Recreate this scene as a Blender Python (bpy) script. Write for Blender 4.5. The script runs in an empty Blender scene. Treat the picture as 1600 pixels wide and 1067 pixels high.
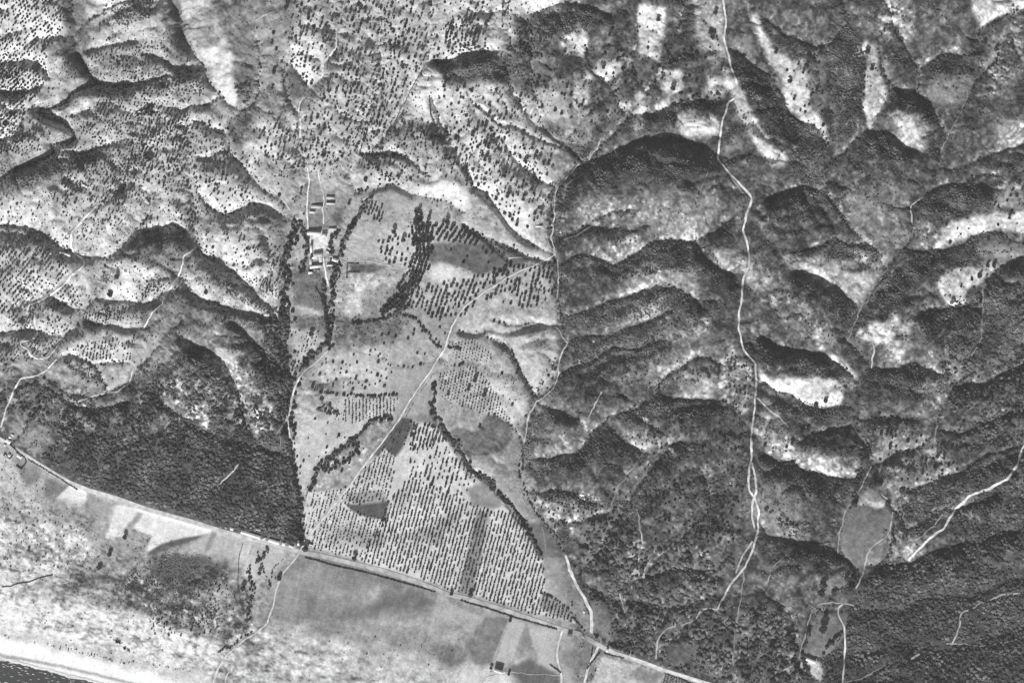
import bpy, math, random
import numpy as np
random.seed(11); RNG = np.random.default_rng(11)
S = bpy.context.scene
# ------------------------------------------------------------------ camera, sky, sun, exposure
W, H = 1600.0, 1067.0                       # map window in metres (1 m = 1 survey pixel)
CAM_H = 9000.0
cam = bpy.data.cameras.new('survey_camera'); co = bpy.data.objects.new('survey_camera', cam)
S.collection.objects.link(co); S.camera = co
co.location = (0, 0, CAM_H)
cam.sensor_width = 36; cam.lens = 36 * (CAM_H - 35) / W
cam.clip_start = 10; cam.clip_end = 60000
SUN_EL, SUN_AZ = math.radians(35), math.radians(195)     # azimuth clockwise from north (+Y)
wd = bpy.data.worlds.new("World"); S.world = wd; wd.use_nodes = True
nt = wd.node_tree; nt.nodes.clear()
sky = nt.nodes.new('ShaderNodeTexSky'); sky.sky_type = 'NISHITA'; sky.sun_disc = False
sky.sun_elevation = SUN_EL; sky.sun_rotation = SUN_AZ
bw = nt.nodes.new('ShaderNodeRGBToBW'); bg = nt.nodes.new('ShaderNodeBackground'); wo = nt.nodes.new('ShaderNodeOutputWorld')
bg.inputs[1].default_value = 0.065
nt.links.new(sky.outputs[0], bw.inputs[0]); nt.links.new(bw.outputs[0], bg.inputs[0]); nt.links.new(bg.outputs[0], wo.inputs[0])
sl = bpy.data.lights.new('sun', 'SUN'); sl.energy = 4.6; sl.angle = math.radians(0.6); sl.color = (1, 1, 1)
so = bpy.data.objects.new('sun', sl); S.collection.objects.link(so)
sdir = (math.sin(SUN_AZ)*math.cos(SUN_EL), math.cos(SUN_AZ)*math.cos(SUN_EL), math.sin(SUN_EL))
from mathutils import Vector
so.rotation_euler = Vector(sdir).to_track_quat('Z', 'Y').to_euler()
S.view_settings.view_transform = 'Standard'; S.view_settings.look = 'None'
S.view_settings.exposure = 0.32; S.view_settings.gamma = 1
HAZE = .0000070
ERO = .05
KREF = 1.16                                # picture value of a flat white surface (for choosing albedos)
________
Description of the task
Copy out all the data without changing anything, and drop the pictures.

Full solution
Recreate this scene as a Blender Python (bpy) script. Write for Blender 4.5. The script runs in an empty Blender scene. Treat the picture as 1600 pixels wide and 1067 pixels high.
import bpy, math, random
import numpy as np
random.seed(11); RNG = np.random.default_rng(11)
S = bpy.context.scene
# ------------------------------------------------------------------ camera, sky, sun, exposure
W, H = 1600.0, 1067.0                       # map window in metres (1 m = 1 survey pixel)
CAM_H = 9000.0
cam = bpy.data.cameras.new('survey_camera'); co = bpy.data.objects.new('survey_camera', cam)
S.collection.objects.link(co); S.camera = co
co.location = (0, 0, CAM_H)
cam.sensor_width = 36; cam.lens = 36 * (CAM_H - 35) / W
cam.clip_start = 10; cam.clip_end = 60000
SUN_EL, SUN_AZ = math.radians(35), math.radians(195)     # azimuth clockwise from north (+Y)
wd = bpy.data.worlds.new("World"); S.world = wd; wd.use_nodes = True
nt = wd.node_tree; nt.nodes.clear()
sky = nt.nodes.new('ShaderNodeTexSky'); sky.sky_type = 'NISHITA'; sky.sun_disc = False
sky.sun_elevation = SUN_EL; sky.sun_rotation = SUN_AZ
bw = nt.nodes.new('ShaderNodeRGBToBW'); bg = nt.nodes.new('ShaderNodeBackground'); wo = nt.nodes.new('ShaderNodeOutputWorld')
bg.inputs[1].default_value = 0.065
nt.links.new(sky.outputs[0], bw.inputs[0]); nt.links.new(bw.outputs[0], bg.inputs[0]); nt.links.new(bg.outputs[0], wo.inputs[0])
sl = bpy.data.lights.new('sun', 'SUN'); sl.energy = 4.6; sl.angle = math.radians(0.6); sl.color = (1, 1, 1)
so = bpy.data.objects.new('sun', sl); S.collection.objects.link(so)
sdir = (math.sin(SUN_AZ)*math.cos(SUN_EL), math.cos(SUN_AZ)*math.cos(SUN_EL), math.sin(SUN_EL))
from mathutils import Vector
so.rotation_euler = Vector(sdir).to_track_quat('Z', 'Y').to_euler()
S.view_settings.view_transform = 'Standard'; S.view_settings.look = 'None'
S.view_settings.exposure = 0.32; S.view_settings.gamma = 1
HAZE = .0000070
ERO = .05
KREF = 1.16                                # picture value of a flat white surface (for choosing albedos)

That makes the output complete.